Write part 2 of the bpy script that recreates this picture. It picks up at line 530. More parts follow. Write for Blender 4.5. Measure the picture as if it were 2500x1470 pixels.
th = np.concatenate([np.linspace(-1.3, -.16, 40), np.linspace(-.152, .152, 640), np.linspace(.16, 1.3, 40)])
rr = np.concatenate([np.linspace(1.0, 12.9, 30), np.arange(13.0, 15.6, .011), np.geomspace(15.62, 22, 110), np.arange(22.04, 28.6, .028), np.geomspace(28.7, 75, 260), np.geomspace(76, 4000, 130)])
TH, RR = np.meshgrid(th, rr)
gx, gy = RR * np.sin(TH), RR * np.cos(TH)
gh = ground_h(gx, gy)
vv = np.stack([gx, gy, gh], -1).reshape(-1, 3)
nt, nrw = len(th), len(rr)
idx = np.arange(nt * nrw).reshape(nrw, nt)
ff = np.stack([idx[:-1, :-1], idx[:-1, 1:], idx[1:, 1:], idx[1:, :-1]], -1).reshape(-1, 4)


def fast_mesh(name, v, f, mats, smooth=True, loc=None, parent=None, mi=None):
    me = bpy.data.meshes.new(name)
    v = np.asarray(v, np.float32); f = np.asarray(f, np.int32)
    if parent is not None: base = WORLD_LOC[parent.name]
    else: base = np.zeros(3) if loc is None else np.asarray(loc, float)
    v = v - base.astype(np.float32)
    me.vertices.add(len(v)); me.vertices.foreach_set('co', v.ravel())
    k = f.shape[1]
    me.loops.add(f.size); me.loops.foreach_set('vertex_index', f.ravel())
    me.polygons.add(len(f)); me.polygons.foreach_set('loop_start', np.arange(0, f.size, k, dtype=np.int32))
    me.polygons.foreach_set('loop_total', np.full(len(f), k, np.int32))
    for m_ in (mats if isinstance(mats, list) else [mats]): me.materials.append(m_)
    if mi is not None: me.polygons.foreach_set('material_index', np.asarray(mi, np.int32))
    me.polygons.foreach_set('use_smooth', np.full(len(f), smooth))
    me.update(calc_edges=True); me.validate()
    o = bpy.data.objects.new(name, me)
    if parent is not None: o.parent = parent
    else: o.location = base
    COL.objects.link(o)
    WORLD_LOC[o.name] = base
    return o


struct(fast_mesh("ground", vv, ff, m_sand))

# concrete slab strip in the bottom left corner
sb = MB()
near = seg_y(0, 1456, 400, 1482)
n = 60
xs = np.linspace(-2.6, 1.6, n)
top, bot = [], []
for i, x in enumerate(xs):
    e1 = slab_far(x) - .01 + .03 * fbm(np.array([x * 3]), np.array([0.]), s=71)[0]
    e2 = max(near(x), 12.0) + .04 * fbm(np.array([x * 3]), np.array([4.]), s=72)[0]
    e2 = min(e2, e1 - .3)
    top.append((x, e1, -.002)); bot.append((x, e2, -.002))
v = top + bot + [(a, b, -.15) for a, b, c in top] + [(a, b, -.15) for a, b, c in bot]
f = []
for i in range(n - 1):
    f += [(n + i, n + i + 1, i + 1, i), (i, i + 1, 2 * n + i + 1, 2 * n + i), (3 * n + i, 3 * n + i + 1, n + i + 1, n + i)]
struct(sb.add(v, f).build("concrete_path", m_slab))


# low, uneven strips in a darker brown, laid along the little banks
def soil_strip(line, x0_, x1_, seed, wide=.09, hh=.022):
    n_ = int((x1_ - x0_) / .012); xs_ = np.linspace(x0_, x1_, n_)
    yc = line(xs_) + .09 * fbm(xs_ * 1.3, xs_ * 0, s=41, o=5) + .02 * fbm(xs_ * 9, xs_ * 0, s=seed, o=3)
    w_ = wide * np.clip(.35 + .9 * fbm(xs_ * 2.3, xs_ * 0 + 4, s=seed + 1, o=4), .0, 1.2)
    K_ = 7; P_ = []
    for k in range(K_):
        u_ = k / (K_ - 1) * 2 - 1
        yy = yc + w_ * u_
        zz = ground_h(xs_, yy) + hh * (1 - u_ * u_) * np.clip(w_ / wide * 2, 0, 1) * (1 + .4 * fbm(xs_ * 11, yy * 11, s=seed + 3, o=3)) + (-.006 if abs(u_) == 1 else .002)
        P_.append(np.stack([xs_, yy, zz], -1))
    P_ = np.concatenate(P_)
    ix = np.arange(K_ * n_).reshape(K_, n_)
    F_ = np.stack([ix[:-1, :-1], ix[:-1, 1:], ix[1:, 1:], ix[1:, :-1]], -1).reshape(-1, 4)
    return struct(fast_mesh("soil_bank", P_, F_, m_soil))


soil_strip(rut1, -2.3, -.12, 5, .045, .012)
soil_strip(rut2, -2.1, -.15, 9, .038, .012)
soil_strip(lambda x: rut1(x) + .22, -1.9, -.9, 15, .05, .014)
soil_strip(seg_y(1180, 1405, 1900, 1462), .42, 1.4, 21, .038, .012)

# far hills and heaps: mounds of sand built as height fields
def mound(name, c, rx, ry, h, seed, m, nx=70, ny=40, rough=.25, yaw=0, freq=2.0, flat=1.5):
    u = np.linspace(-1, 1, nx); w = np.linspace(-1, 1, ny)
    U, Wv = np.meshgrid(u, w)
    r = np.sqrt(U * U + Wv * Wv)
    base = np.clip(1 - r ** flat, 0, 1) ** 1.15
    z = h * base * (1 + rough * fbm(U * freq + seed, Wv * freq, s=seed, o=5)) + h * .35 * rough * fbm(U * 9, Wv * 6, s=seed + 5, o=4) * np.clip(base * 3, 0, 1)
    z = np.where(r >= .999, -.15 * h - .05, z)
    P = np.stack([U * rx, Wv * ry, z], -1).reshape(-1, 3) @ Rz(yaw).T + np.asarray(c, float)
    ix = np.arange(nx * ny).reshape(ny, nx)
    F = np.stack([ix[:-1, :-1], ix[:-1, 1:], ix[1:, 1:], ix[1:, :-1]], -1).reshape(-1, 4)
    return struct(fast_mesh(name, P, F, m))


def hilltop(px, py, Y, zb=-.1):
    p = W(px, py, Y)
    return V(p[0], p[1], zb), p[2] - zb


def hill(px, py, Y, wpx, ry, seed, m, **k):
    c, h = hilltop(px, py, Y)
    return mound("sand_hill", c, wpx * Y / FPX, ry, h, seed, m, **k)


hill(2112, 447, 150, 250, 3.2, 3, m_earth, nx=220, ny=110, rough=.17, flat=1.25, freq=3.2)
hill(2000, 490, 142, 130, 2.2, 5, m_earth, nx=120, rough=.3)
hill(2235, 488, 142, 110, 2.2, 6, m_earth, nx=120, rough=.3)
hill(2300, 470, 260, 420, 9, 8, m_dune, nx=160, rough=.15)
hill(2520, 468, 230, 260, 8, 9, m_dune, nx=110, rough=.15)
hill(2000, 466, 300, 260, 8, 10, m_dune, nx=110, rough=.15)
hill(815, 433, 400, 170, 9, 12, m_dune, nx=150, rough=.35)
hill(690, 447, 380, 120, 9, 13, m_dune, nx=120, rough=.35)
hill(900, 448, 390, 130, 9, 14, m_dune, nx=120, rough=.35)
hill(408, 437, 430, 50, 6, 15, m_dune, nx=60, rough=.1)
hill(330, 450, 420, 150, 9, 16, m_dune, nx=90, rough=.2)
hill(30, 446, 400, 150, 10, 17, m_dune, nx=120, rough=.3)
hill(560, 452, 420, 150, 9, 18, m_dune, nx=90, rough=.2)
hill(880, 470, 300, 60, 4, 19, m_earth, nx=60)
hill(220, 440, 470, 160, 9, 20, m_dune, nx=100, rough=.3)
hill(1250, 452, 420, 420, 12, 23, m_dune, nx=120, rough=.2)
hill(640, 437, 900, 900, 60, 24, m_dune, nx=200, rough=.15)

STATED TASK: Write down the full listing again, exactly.

WRITTEN SOLUTION:
Write part 2 of the bpy script that recreates this picture. It picks up at line 530. More parts follow. Write for Blender 4.5. Measure the picture as if it were 2500x1470 pixels.
th = np.concatenate([np.linspace(-1.3, -.16, 40), np.linspace(-.152, .152, 640), np.linspace(.16, 1.3, 40)])
rr = np.concatenate([np.linspace(1.0, 12.9, 30), np.arange(13.0, 15.6, .011), np.geomspace(15.62, 22, 110), np.arange(22.04, 28.6, .028), np.geomspace(28.7, 75, 260), np.geomspace(76, 4000, 130)])
TH, RR = np.meshgrid(th, rr)
gx, gy = RR * np.sin(TH), RR * np.cos(TH)
gh = ground_h(gx, gy)
vv = np.stack([gx, gy, gh], -1).reshape(-1, 3)
nt, nrw = len(th), len(rr)
idx = np.arange(nt * nrw).reshape(nrw, nt)
ff = np.stack([idx[:-1, :-1], idx[:-1, 1:], idx[1:, 1:], idx[1:, :-1]], -1).reshape(-1, 4)


def fast_mesh(name, v, f, mats, smooth=True, loc=None, parent=None, mi=None):
    me = bpy.data.meshes.new(name)
    v = np.asarray(v, np.float32); f = np.asarray(f, np.int32)
    if parent is not None: base = WORLD_LOC[parent.name]
    else: base = np.zeros(3) if loc is None else np.asarray(loc, float)
    v = v - base.astype(np.float32)
    me.vertices.add(len(v)); me.vertices.foreach_set('co', v.ravel())
    k = f.shape[1]
    me.loops.add(f.size); me.loops.foreach_set('vertex_index', f.ravel())
    me.polygons.add(len(f)); me.polygons.foreach_set('loop_start', np.arange(0, f.size, k, dtype=np.int32))
    me.polygons.foreach_set('loop_total', np.full(len(f), k, np.int32))
    for m_ in (mats if isinstance(mats, list) else [mats]): me.materials.append(m_)
    if mi is not None: me.polygons.foreach_set('material_index', np.asarray(mi, np.int32))
    me.polygons.foreach_set('use_smooth', np.full(len(f), smooth))
    me.update(calc_edges=True); me.validate()
    o = bpy.data.objects.new(name, me)
    if parent is not None: o.parent = parent
    else: o.location = base
    COL.objects.link(o)
    WORLD_LOC[o.name] = base
    return o


struct(fast_mesh("ground", vv, ff, m_sand))

# concrete slab strip in the bottom left corner
sb = MB()
near = seg_y(0, 1456, 400, 1482)
n = 60
xs = np.linspace(-2.6, 1.6, n)
top, bot = [], []
for i, x in enumerate(xs):
    e1 = slab_far(x) - .01 + .03 * fbm(np.array([x * 3]), np.array([0.]), s=71)[0]
    e2 = max(near(x), 12.0) + .04 * fbm(np.array([x * 3]), np.array([4.]), s=72)[0]
    e2 = min(e2, e1 - .3)
    top.append((x, e1, -.002)); bot.append((x, e2, -.002))
v = top + bot + [(a, b, -.15) for a, b, c in top] + [(a, b, -.15) for a, b, c in bot]
f = []
for i in range(n - 1):
    f += [(n + i, n + i + 1, i + 1, i), (i, i + 1, 2 * n + i + 1, 2 * n + i), (3 * n + i, 3 * n + i + 1, n + i + 1, n + i)]
struct(sb.add(v, f).build("concrete_path", m_slab))


# low, uneven strips in a darker brown, laid along the little banks
def soil_strip(line, x0_, x1_, seed, wide=.09, hh=.022):
    n_ = int((x1_ - x0_) / .012); xs_ = np.linspace(x0_, x1_, n_)
    yc = line(xs_) + .09 * fbm(xs_ * 1.3, xs_ * 0, s=41, o=5) + .02 * fbm(xs_ * 9, xs_ * 0, s=seed, o=3)
    w_ = wide * np.clip(.35 + .9 * fbm(xs_ * 2.3, xs_ * 0 + 4, s=seed + 1, o=4), .0, 1.2)
    K_ = 7; P_ = []
    for k in range(K_):
        u_ = k / (K_ - 1) * 2 - 1
        yy = yc + w_ * u_
        zz = ground_h(xs_, yy) + hh * (1 - u_ * u_) * np.clip(w_ / wide * 2, 0, 1) * (1 + .4 * fbm(xs_ * 11, yy * 11, s=seed + 3, o=3)) + (-.006 if abs(u_) == 1 else .002)
        P_.append(np.stack([xs_, yy, zz], -1))
    P_ = np.concatenate(P_)
    ix = np.arange(K_ * n_).reshape(K_, n_)
    F_ = np.stack([ix[:-1, :-1], ix[:-1, 1:], ix[1:, 1:], ix[1:, :-1]], -1).reshape(-1, 4)
    return struct(fast_mesh("soil_bank", P_, F_, m_soil))


soil_strip(rut1, -2.3, -.12, 5, .045, .012)
soil_strip(rut2, -2.1, -.15, 9, .038, .012)
soil_strip(lambda x: rut1(x) + .22, -1.9, -.9, 15, .05, .014)
soil_strip(seg_y(1180, 1405, 1900, 1462), .42, 1.4, 21, .038, .012)

# far hills and heaps: mounds of sand built as height fields
def mound(name, c, rx, ry, h, seed, m, nx=70, ny=40, rough=.25, yaw=0, freq=2.0, flat=1.5):
    u = np.linspace(-1, 1, nx); w = np.linspace(-1, 1, ny)
    U, Wv = np.meshgrid(u, w)
    r = np.sqrt(U * U + Wv * Wv)
    base = np.clip(1 - r ** flat, 0, 1) ** 1.15
    z = h * base * (1 + rough * fbm(U * freq + seed, Wv * freq, s=seed, o=5)) + h * .35 * rough * fbm(U * 9, Wv * 6, s=seed + 5, o=4) * np.clip(base * 3, 0, 1)
    z = np.where(r >= .999, -.15 * h - .05, z)
    P = np.stack([U * rx, Wv * ry, z], -1).reshape(-1, 3) @ Rz(yaw).T + np.asarray(c, float)
    ix = np.arange(nx * ny).reshape(ny, nx)
    F = np.stack([ix[:-1, :-1], ix[:-1, 1:], ix[1:, 1:], ix[1:, :-1]], -1).reshape(-1, 4)
    return struct(fast_mesh(name, P, F, m))


def hilltop(px, py, Y, zb=-.1):
    p = W(px, py, Y)
    return V(p[0], p[1], zb), p[2] - zb


def hill(px, py, Y, wpx, ry, seed, m, **k):
    c, h = hilltop(px, py, Y)
    return mound("sand_hill", c, wpx * Y / FPX, ry, h, seed, m, **k)


hill(2112, 447, 150, 250, 3.2, 3, m_earth, nx=220, ny=110, rough=.17, flat=1.25, freq=3.2)
hill(2000, 490, 142, 130, 2.2, 5, m_earth, nx=120, rough=.3)
hill(2235, 488, 142, 110, 2.2, 6, m_earth, nx=120, rough=.3)
hill(2300, 470, 260, 420, 9, 8, m_dune, nx=160, rough=.15)
hill(2520, 468, 230, 260, 8, 9, m_dune, nx=110, rough=.15)
hill(2000, 466, 300, 260, 8, 10, m_dune, nx=110, rough=.15)
hill(815, 433, 400, 170, 9, 12, m_dune, nx=150, rough=.35)
hill(690, 447, 380, 120, 9, 13, m_dune, nx=120, rough=.35)
hill(900, 448, 390, 130, 9, 14, m_dune, nx=120, rough=.35)
hill(408, 437, 430, 50, 6, 15, m_dune, nx=60, rough=.1)
hill(330, 450, 420, 150, 9, 16, m_dune, nx=90, rough=.2)
hill(30, 446, 400, 150, 10, 17, m_dune, nx=120, rough=.3)
hill(560, 452, 420, 150, 9, 18, m_dune, nx=90, rough=.2)
hill(880, 470, 300, 60, 4, 19, m_earth, nx=60)
hill(220, 440, 470, 160, 9, 20, m_dune, nx=100, rough=.3)
hill(1250, 452, 420, 420, 12, 23, m_dune, nx=120, rough=.2)
hill(640, 437, 900, 900, 60, 24, m_dune, nx=200, rough=.15)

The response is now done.